STATED PROBLEM. In the listing below, find every line containing "this" and copy it out.

PROVIDED DATA.

## START

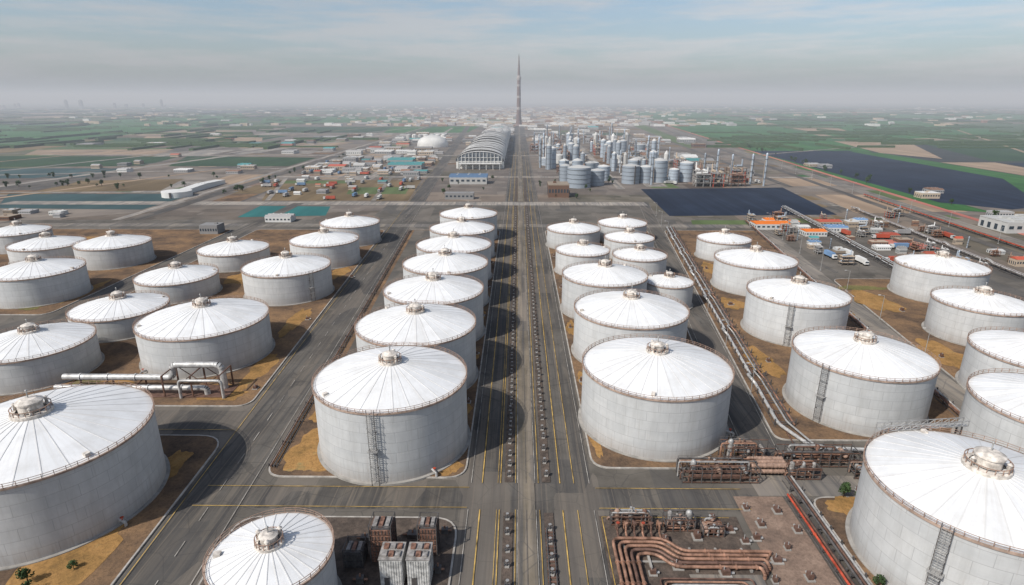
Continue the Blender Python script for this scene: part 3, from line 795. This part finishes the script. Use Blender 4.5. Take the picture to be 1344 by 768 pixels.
# ---------------------------------------------------------------- trees
def crown(n,rad,h0,h1,seed,lobes=9):
    q=random.Random(seed); mb=MB(M['leaf'])
    cs=[(q.uniform(-.55,.55)*rad,q.uniform(-.55,.55)*rad,q.uniform(h0+rad*.3,h1-rad*.2),q.uniform(.35,.6)*rad) for _ in range(lobes)]
    for _ in range(n):
        c=q.choice(cs); d=Vector((q.gauss(0,1),q.gauss(0,1),q.gauss(0,1))).normalized()*c[3]*q.uniform(.6,1.1)
        p=Vector(c[:3])+d; s=rad*q.uniform(.08,.16); u=Vector((q.gauss(0,1),q.gauss(0,1),q.gauss(0,1))).normalized(); w=u.cross(d.normalized()+Vector((.01,0,0))).normalized()
        v=w.cross(u)
        mb.add([p+u*s,p+w*s,p-u*s+v*s*.4,p-w*s],[(0,1,2,3)])
    return mb.mesh('crown')
crs=[crown(420,2.6,1.2,6.5,k) for k in range(3)]
tm=MB(M['bark']); tm.cyl((0,0,0),(0.1,0,2.6),.26,8,r1=.16); tm.cyl((.1,0,2.4),(1.1,.4,4.2),.12,6,r1=.05); tm.cyl((.1,0,2.4),(-.9,.5,4.4),.12,6,r1=.05); tm.cyl((.1,0,2.4),(.1,-1,4.6),.12,6,r1=.05)
tm=tm.mesh('trunk')
tp=[(86,131,.7),(89.5,129,.6),(78.4,96,.55),(77.8,101,.5),(-106,100,.6),(-104,97,.5),(-99,104,.4)]
for k in range(34): tp.append((-720+R.uniform(0,330),R.choice([782,700])+R.gauss(0,9),R.uniform(.5,1.3)))
for k in range(22): tp.append((-322+R.gauss(0,4),620+R.uniform(0,600),R.uniform(.5,1.1)))
for k in range(26):
    y=500+R.uniform(0,900); tp.append((370+.097*y+R.gauss(0,4),y,R.uniform(.6,1.3)))
for k in range(34): tp.append((R.uniform(-115,120),R.uniform(612,770),R.uniform(.5,1.0)))
for x,y,s in tp:
    if -16<x<22 or abs(x-av(y))<14: continue
    T=thing('tree' if y>140 else 'shrub','small bushy green tree on bare ground','tree',(x,y,.1),R.uniform(0,6),'scattered small trees',None,(s,s,s))
    obj('trunk',tm,T); obj('crown',R.choice(crs),T)

# ---------------------------------------------------------------- buildings
def warehouse(wm,rm,bays=3,gable=True):
    mb=MB(M[wm],M[rm],M['glass'])
    mb.box(0,0,0,1,1,.75,0)
    for b in range(bays):
        y0=-.5+b/bays; y1=y0+1/bays; ym=(y0+y1)/2; e=.015
        if gable:
            vs=[(-.5-e,y0+.002,.75),(.5+e,y0+.002,.75),(.5+e,ym,1),(-.5-e,ym,1),(-.5-e,y1-.002,.75),(.5+e,y1-.002,.75)]
            mb.add(vs,[(0,1,2,3),(3,2,5,4),(0,3,4),(1,5,2)],1)
            for k in range(3): mb.box(-.3+k*.3,ym,.98,.05,.03,.07,0)
        else:
            mb.box(0,ym,.752,1.0+e,1/bays-.04,.06,1); mb.box(R.uniform(-.3,.3),ym,.81,.15,.12,.12,0)
    for k in range(7):
        a=-.43+k*.143; mb.box(a,-.502,.3,.08,.006,.22,2); mb.box(a,.502,.3,.08,.006,.22,2)
    for k in range(4): mb.box(-.502,-.36+k*.24,.1,.006,.1,.4,2)
    return mb.mesh('warehouse')
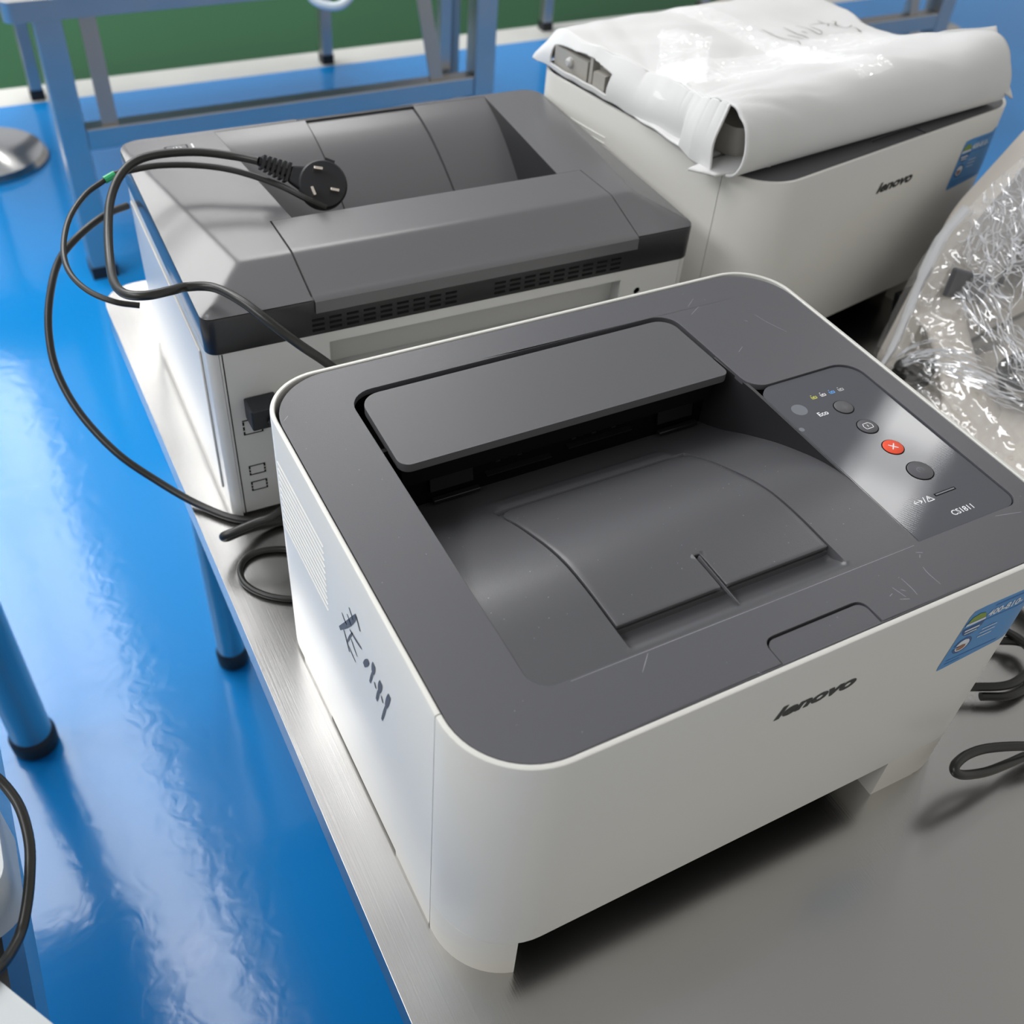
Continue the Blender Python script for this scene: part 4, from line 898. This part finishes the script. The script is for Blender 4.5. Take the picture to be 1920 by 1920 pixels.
# the machine part showing at the open left end
o = mk('inner_part', *prism(rrect(14, 300, 50, 290, 12), 5, 30), 'beige_in', t, off3); bev(o, 3, 3)
mk('bracket', *join(box(6, 26, 234, 282, 6, 25), box(5, 22, 226, 230, 6, 33), box(2, 20, 205, 221, 6, 22)), 'beige_in', t, off3, 0)
mk('screw', *remap(lathe(0, 0, [(4.5, 0), (4.2, 3), (2.5, 4.5)], 18), lambda x, y, z: (6-z, 258+x, 17+y)), 'p2white', t, off3)
mk('screw', *remap(lathe(0, 0, [(4, 0), (3.8, 3), (2.5, 4.5)], 18), lambda x, y, z: (14-z, 80+x, 20+y)), 'p2white', t, off3)
mk('marker_writing', *join(*[ribbon(s_, 1.0, lambda a, b: drop(a, b, 1.9)) for s_ in DATA['film_writing']]), 'brown_ink', t, off3, 0)
# clear film bands
def band(c0, c1, w, n=120, m=26, amp=5, seed=0):
    a = Vector(c0); b = Vector(c1); d = (b-a).normalized(); nn = Vector((-d.y, d.x))
    def f(i, j):
        u, v = i/(n-1), j/(m-1); ww = w*(0.75+0.35*noise.noise(Vector((u*3, seed, 0))))
        p_ = a.lerp(b, u)+nn*(v-0.5)*ww
        z = drop(p_.x, p_.y, 1.8)
        r = max(0, 1-3*abs(noise.noise(Vector((p_.x*0.02+seed, p_.y*0.05, 0)))))
        r2 = max(0, 1-3*abs(noise.noise(Vector((p_.x*0.07, p_.y*0.09+seed, 2)))))
        return (z[0], z[1], z[2]+amp*r*0.35+amp*r2*0.22)
    return mk('film_band', *grid(n, m, f), 'tape_film', t, off3, 70)
band((6, 130), (280, 112), 66, seed=1)
band((172, 282), (158, 30), 58, seed=4)
band((8, 118), (110, 215), 60, n=80, seed=8, amp=7)

# ================================================================ printer at the lower left edge
t = thing('printer', (-300, 60, TABLE), 'light grey printer with a black base cropped by the lower left edge', 'printer')
LO = (-300, 60, TABLE)
o = mk('cover', *prism(rpoly([(-480, 108, 10), (-222, 108, 12), (-196, 118, 16), (-194, 168, 18), (-215, 205, 16), (-480, 205, 10)], 6), TABLE+60, TABLE+100), 'grey_pl', t, LO); bev(o, 6, 3)
mk('base', *prism(rrect(-480, -209, -190, 200, 6), TABLE, TABLE+59.8), 'black', t, LO)
o = mk('paper_flap', *prism(rpoly([(-480, -240, 10), (-170, -120, 10), (-184, 36, 6), (-214, 86, 6), (-480, 92, 10)], 6), TABLE+60, TABLE+86), 'grey_pl', t, LO); bev(o, 4, 3)
cord('looped_cord', 'cord_left', 2.7, 'black cord arching off the light grey printer at the left edge')
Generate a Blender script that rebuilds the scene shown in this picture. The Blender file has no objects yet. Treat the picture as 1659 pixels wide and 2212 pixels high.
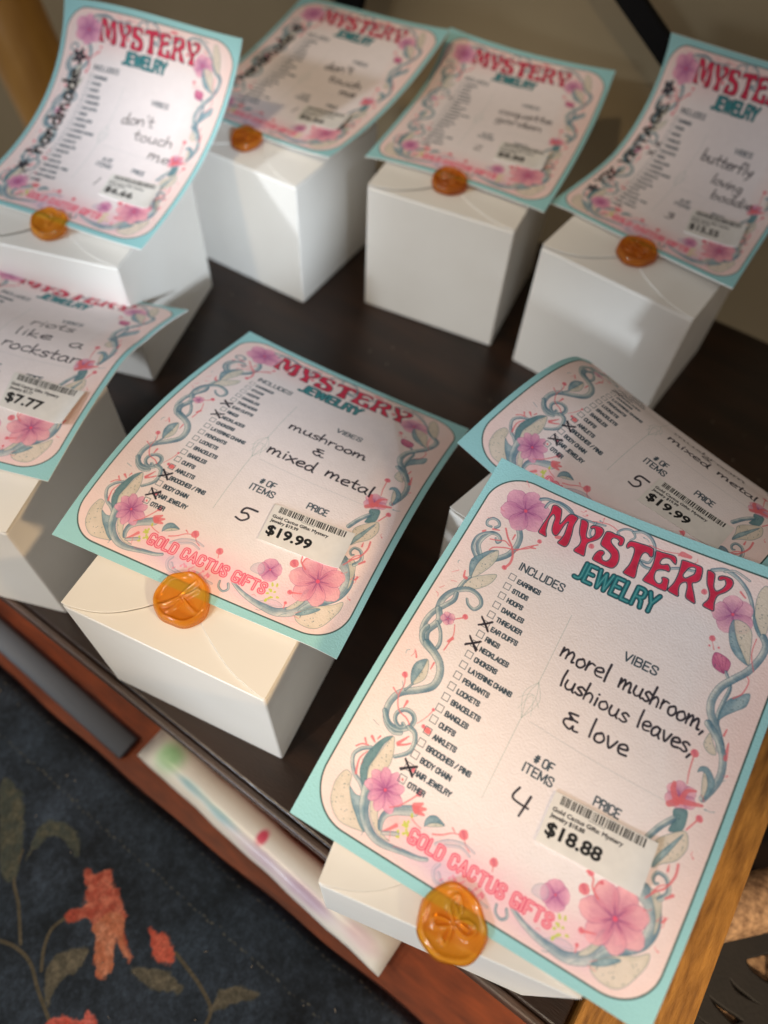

## END

THE SOLUTION.
Continue the Blender Python script for this scene: part 3, from line 795. This part finishes the script. Use Blender 4.5. Take the picture to be 1344 by 768 pixels.
Continue the Blender Python script for this scene: part 4, from line 898. This part finishes the script. The script is for Blender 4.5. Take the picture to be 1920 by 1920 pixels.
Generate a Blender script that rebuilds the scene shown in this picture. The Blender file has no objects yet. Treat the picture as 1659 pixels wide and 2212 pixels high.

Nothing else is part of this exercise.